Au soutien de sa demande en paiement du solde du prêt, le CFCAL verse aux débats les pièces suivantes :
- l'offre de prêt régulièrement acceptée le 18 mars 2020,
- la fiche de dialogue et les justificatifs y afférents,
- la fiche de renseignements client,
- la fiche d'informations précontractuelles européennes normalisées,
- la fiche de mise en garde relative à l'assurance,
- la fiche d'informations relative au regroupement de crédits,
- le justificatif de la consultation du FICP effectuée le 12 mars 2020 pour chacun des emprunteurs,
- le tableau d'amortissement,
- l'historique des mouvements du compte,
- les mises en demeure préalables à la déchéance du terme,
- les lettres de notification de la déchéance du terme,
- le décompte de la créance arrêté au 14 avril 2023.

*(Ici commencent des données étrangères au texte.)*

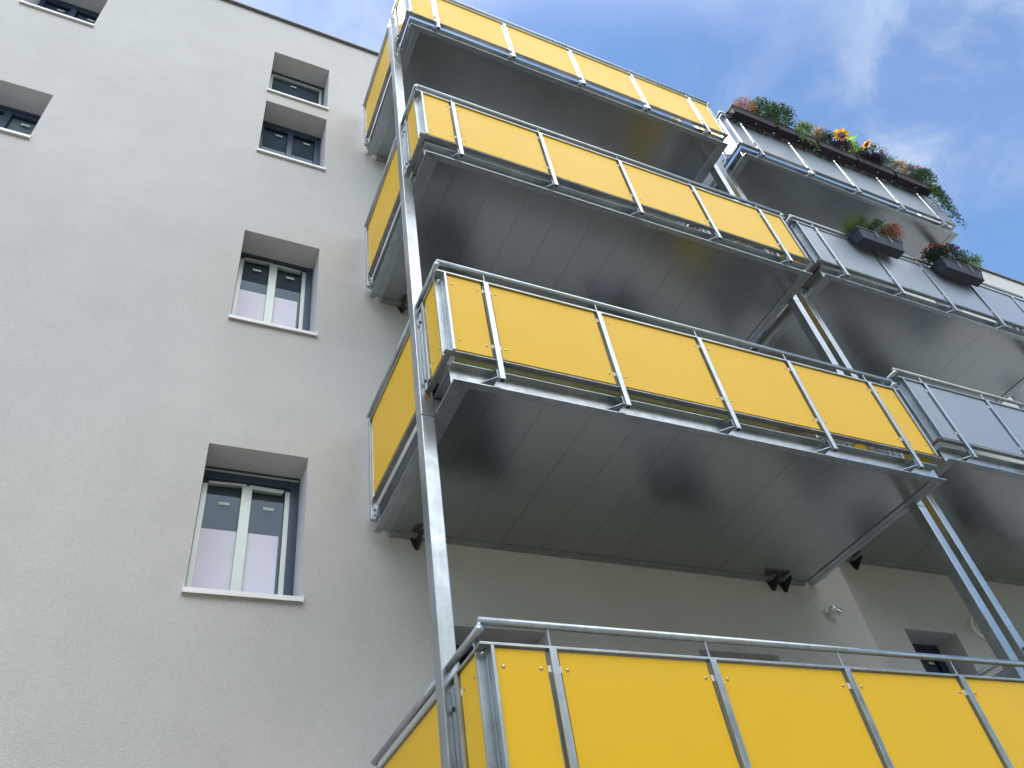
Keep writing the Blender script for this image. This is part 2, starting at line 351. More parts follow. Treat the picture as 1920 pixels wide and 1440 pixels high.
# ------------------------------------------------------------------ balconies
W = 4.595
PX = [.329+.9823*k for k in range(5)]
def meshdata(mb, name, m, smooth=False):
    o = mb.build(name, m, smooth=smooth); me = o.data; bpy.data.objects.remove(o); return me
SCREW = meshdata(MB().tube([(0, 0, 0), (0, -.003, 0), (0, -.005, 0)], [.011, .0095, .004], 8), 'screw', 'screw', True)
CLIP = meshdata(MB().box(-.0073, .0073, -.002, .002, -.017, .017), 'clip', 'sill')
def inst(me, name, parent, loc, rz=0):
    o = bpy.data.objects.new(name, me); COL.objects.link(o); o.parent = parent; o.location = loc; o.rotation_euler.z = rz; return o
def balcony(pm, label, group, loc):
    t = thing('balcony', label, 'balcony', loc, group)
    # steel frame: channels with outward lips, front and both sides
    f = MB()
    f.box(0, W, -1.82, -1.7685, 0, .009); f.box(0, W, -1.82, -1.768, .155, .164); f.box(.058, W-.058, -1.768, -1.760, .0, .164)
    f.box(.0, .058, -1.768, -1.7602, .009, .155); f.box(W-.058, W, -1.768, -1.7602, .009, .155)
    f.build('front_beam', 'galv', t, bevel=.0015)
    for sgn in (0, 1):
        X = (lambda q: q) if not sgn else (lambda q: W-q)
        g = MB(); g.box(X(0), X(.062), -1.7675, -.03, 0, .009); g.box(X(0), X(.062), -1.7675, -.03, .155, .164); g.box(X(.054), X(.062), -1.7595, -.03, .0095, .1545)
        g.box(X(.064), X(.128), -1.7675, -.06, .003, .011)
        g.build('side_beam', 'galv', t, bevel=.0015)
        h = MB()
        for q in (-.35, -.75, -1.15): h.tube([(X(.1), q, .0035), (X(.1), q, -.004)], .009, 6)
        h.build('bolt', 'galv', t)
    # ledger angle on the wall with its consoles
    l = MB(); l.box(.13, W-.13, -.058, -.05, -.002, .10); l.box(.13, W-.13, -.0495, -.004, -.01, -.002); l.box(.13, W-.13, -.075, -.0585, .014, .022)
    l.build('wall_angle', 'galv_dull', t, bevel=.0015)
    for q in (.36, 4.03, 4.18): MB().prism([(-.05, -.0105), (-.16, -.004), (-.15, -.03), (-.02, -.115), (-.004, -.10), (-.004, -.0105)], 'x', q-.008, q+.008).prism([(q-.05, -.0105), (q+.05, -.0105), (q+.012, -.10), (q-.012, -.10)], 'y', -.012, -.0045).build('wall_bracket', 'bolt', t)
    # deck boards
    d = MB(); xs = [.129]+[.324+.3785*k for k in range(11)]+[W-.129]
    rnd = random.Random(3)
    for a, b in zip(xs[:-1], xs[1:]):
        a += .0013; b -= .0013; j = [rnd.uniform(-.0009, .0009) for _ in range(4)]; z = .013
        vs = [(a, -1.767, z+j[0]), (b, -1.767, z+j[1]), (b, -.06, z+j[2]), (a, -.06, z+j[3])]
        tp = [(x, y, .15) for x, y, _ in vs]
        d.add(vs+tp, [(3, 2, 1, 0), (4, 5, 6, 7), (0, 1, 5, 4), (1, 2, 6, 5), (2, 3, 7, 6), (3, 0, 4, 7)])
    d.build('deck', 'deck', t)
    # front railing
    tr = MB(); tr.box(-.062, W+.062, -1.88, -1.842, 1.049, 1.063); tr.build('top_rail', 'galv', t, bevel=.002)
    br = MB(); br.box(-.058, W+.058, -1.868, -1.822, .216, .224); br.box(-.058, W+.058, -1.83, -1.822, .2245, .236); br.build('bottom_rail', 'galv_dull', t, bevel=.0015)
    hr = MB(); hr.tube([(-.05, -1.862, 1.178), (W+.05, -1.862, 1.178)], .0205, 16)
    hr.tube([(-.036, -1.862, 1.176), (-.05, -1.868, 1.155), (-.055, -1.872, 1.13)], .011, 8); hr.tube([(W+.036, -1.862, 1.176), (W+.05, -1.868, 1.155), (W+.055, -1.872, 1.13)], .011, 8)
    hr.build('handrail', 'galv', t, smooth=True)
    for k, x in enumerate(PX):
        p = MB(); p.box(x-.021, x+.021, -1.885, -1.845, .03, 1.048); po = p.build('post', 'galv', t, bevel=.005)
        q = MB(); q.tube([(x, -1.862, 1.0635), (x, -1.862, 1.16)], .006, 8); q.build('pin', 'galv', po)
        for z in (.35, .95):
            for q in (-.029, .029): inst(CLIP, 'clip', po, (x+q, -1.866, z))
        b = MB(); b.box(x-.028, x-.0215, -1.862, -1.769, .055, .135); b.prism([(x-.12, -1.769), (x-.029, -1.769), (x-.029, -1.86)], 'z', .062, .068)
        b.build('bracket', 'galv', po, bevel=.001)
        b = MB()
        for z, y in ((.075, -1.85), (.115, -1.85), (.095, -1.79)): b.tube([(x-.0285, y, z), (x-.036, y, z)], .008, 6)
        b.box(x-.013, x+.013, -1.878, -1.852, .0285, .031)  # dark square stands in for the shaded hollow of the post tube
        b.build('bolt', 'bolt', po)
    # corner angles
    for sgn in (0, 1):
        X = (lambda q: q) if not sgn else (lambda q: W-q)
        c = MB(); c.box(X(-.006), X(.012), -1.88, -1.835, .2245, 1.048); c.box(X(-.055), X(-.008), -1.806, -1.79, .2245, 1.048); c.box(X(-.012), X(-.006), -1.835, -1.806, .2245, 1.048)
        c.build('corner_post', 'galv', t, bevel=.002)
    # front panels
    edges = [.019]+[0]*0; spans = []
    spans.append((.019, PX[0]-.037))
    for k in range(4): spans.append((PX[k]+.037, PX[k+1]-.037))
    spans.append((PX[4]+.037, W-.019))
    for a, b in spans:
        o = MB().box(a, b, -1.863, -1.855, .246, 1.042).build('panel', pm, t, bevel=.001)
        for x in (a+.036, b-.036):
            for z in (.35, .95): inst(SCREW, 'screw', o, (x, -1.8632, z))
    # side railings, cut where the pole passes
    for sgn in (0, 1):
        X = (lambda q: q) if not sgn else (lambda q: W-q)
        for (y0, y1) in ((-1.842, -1.462), (-1.358, -.10)):
            r = MB(); r.box(X(-.060), X(-.022), y0, y1, 1.0492, 1.0628); r.build('side_rail', 'galv', t, bevel=.002)
            r = MB(); r.box(X(-.046), X(-.002), y0+.02, y1, .216, .224); r.build('side_bottom_rail', 'galv_dull', t, bevel=.0015)
        h = MB(); h.tube([(X(-.055), -1.885, 1.128), (X(-.055), -1.462, 1.128)], .0205, 16); h.tube([(X(-.055), -1.358, 1.128), (X(-.055), -.13, 1.128)], .0205, 16)
        for y in (-1.78, -1.57, -1.30, -.16): h.tube([(X(-.046), y, 1.063), (X(-.05), y, 1.12)], .006, 8)
        h.build('side_handrail', 'galv', t, smooth=True)
        for y in (-1.545, -1.315, -.155):
            zb = .23 if y < -1 else .02
            p = MB(); p.box(X(-.063), X(-.025), y-.018, y+.018, zb, 1.048); po = p.build('side_post', 'galv', t, bevel=.004)
            for z in (.35, .95):
                for q in (-.027, .027): inst(CLIP, 'clip', po, (X(-.044), y+q, z), math.pi/2)
        p = MB(); p.box(X(-.058), X(-.05), -1.508, -1.465, .2, 1.0); p.box(X(-.058), X(-.05), -1.355, -1.34, .2, 1.0); po = p.build('pole_plate', 'galv', t, bevel=.001)
        b = MB()
        for z in (.28, .9): b.tube([(X(-.0585), -1.485, z), (X(-.066), -1.485, z)], .012, 6)
        b.build('bolt', 'bolt', po)
        b = MB(); b.box(X(-.03), X(.0), -.20, -.12, .03, .13); b.tube([(X(-.031), -.175, .06), (X(-.042), -.175, .06)], .011, 6); b.tube([(X(-.031), -.175, .11), (X(-.042), -.175, .11)], .011, 6)
        b.build('side_bracket', 'galv', t, bevel=.001)
        b = MB(); b.box(X(-.002), X(.05), -1.462, -1.36, .02, .145); b.build('pole_connector', 'galv_dull', t)
        for y0, y1 in ((-1.775, -1.572), (-1.282, -.193)):
            o = MB().box(X(-.045), X(-.037), y0, y1, .246, 1.042).build('side_panel', pm, t, bevel=.001)
            for y in (y0+.036, y1-.036):
                for z in (.35, .95): inst(SCREW, 'screw', o, (X(-.0452), y, z), math.pi/2 if sgn else -math.pi/2)
    return t
YL = ['lowest yellow-panelled balcony at the bottom edge with a wide front of bright panels', 'second lowest yellow-panelled balcony with a green rolled mat behind its panels',
      'third yellow-panelled balcony from the ground between two dark slab undersides', 'topmost yellow-panelled balcony standing against the sky']
GL = ['lowest grey balcony at the right edge, only its side railing showing', 'grey-panelled balcony at the right edge beside the second lowest yellow balcony',
      'grey-panelled balcony with two anthracite planters hung on its rail', 'topmost grey-panelled balcony with a long row of brown flower boxes']
yb = [balcony('yellow', YL[0], 'yellow-panelled balconies', (0, 0, UZ[0]))]
gb = [balcony('grey', GL[0], 'grey-panelled balconies', (GX, GY, UZ[0]+GZ))]
for k in (1, 2, 3):
    c = copy_tree(yb[0]); c.location = (0, 0, UZ[k]); c['label'] = YL[k]; yb.append(c)
    c = copy_tree(gb[0]); c.location = (GX, GY, UZ[k]+GZ); c['label'] = GL[k]; gb.append(c)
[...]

Il en résulte que le prêteur, qui justifie du respect de l'obligation d'information des emprunteurs et de l'obligation de vérification de la solvabilité de ces derniers, qui lui incombent, est fondé à se prévaloir de l'exigibilité de l'intégralité des sommes dues à la suite de la déchéance du terme régulièrement prononcée à hauteur des sommes suivantes :
- 5 478,62 euros au titre des échéances impayées,
- 39,93 euros au titre des intérêts de retard impayés,
- 28 565,66 euros au titre du capital à échoir,
- 2 637,53 euros au titre de l'indemnité contractuelle de défaillance de 8%,
- 851,24 euros au titre des intérêts impayés au 31 mars 2022,
Dont à déduire la somme de 4 500 euros versée entre le prononcé de la déchéance du terme et la date du décompte arrêté au 14 avril 2023.
Soit la somme de 33 072,98 euros au paiement de laquelle M. et Mme [B] seront solidairement condamnés, outre les intérêts au taux de 2,50% sur la somme de 28 565,66 euros à compter du 1er avril 2023 et les intérêts au taux légal sur la somme de 2 637,53 euros à compter de la mise en demeure du 1er avril 2022, étant relevé que la somme de 64 351,71 euros réclamée par l'appelante au dispositif de ses conclusions n'est pas explicitée par les motifs desdites conclusions ni corroborée par aucun décompte et qu'il n'y a pas lieu d'inclure dans les sommes dues les frais de contentieux qui relèvent soit des dépens soit des frais irrépétibles.
Sur les frais et dépens
Les dispositions du jugement déféré ayant condamné in solidum M. et Mme [B] aux dépens et débouté le CFCAL de sa demande formée au titre des frais irrépétibles ne sont pas dévolues à la cour.
M. et Mme [B] devront supporter in solidum la charge des dépens d'appel et verser au CFCAL la somme de 1 000 en application des dispositions de l'article 700 du code de procédure civile.
PAR CES MOTIFS
La cour :
Infirme le jugement en ses dispositions soumises à la cour ;
Statuant à nouveau,
Dit n'y avoir lieu à déchéance du droit aux intérêts contractuels du prêteur ;
Condamne solidairement M. [V] [B] et Mme [W] [D] épouse [B] à verser à la SA Crédit foncier et communal d'Alsace et de Lorraine la somme de 33 072,98 euros, outre les intérêts au taux de 2,50% sur la somme de 28 565,66 euros à compter du 1er avril 2023 et les intérêts au taux légal sur la somme de 2 637,53 euros du 1er avril 2022 ;
Y ajoutant,
Condamne in solidum M. [V] [B] et Mme [W] [D] épouse [B] aux dépens d'appel ;
Condamne in solidum M. [V] [B] et Mme [W] [D] épouse [B] la somme de 1 000 euros en application des dispositions de l'article 700 du code de procédure civile.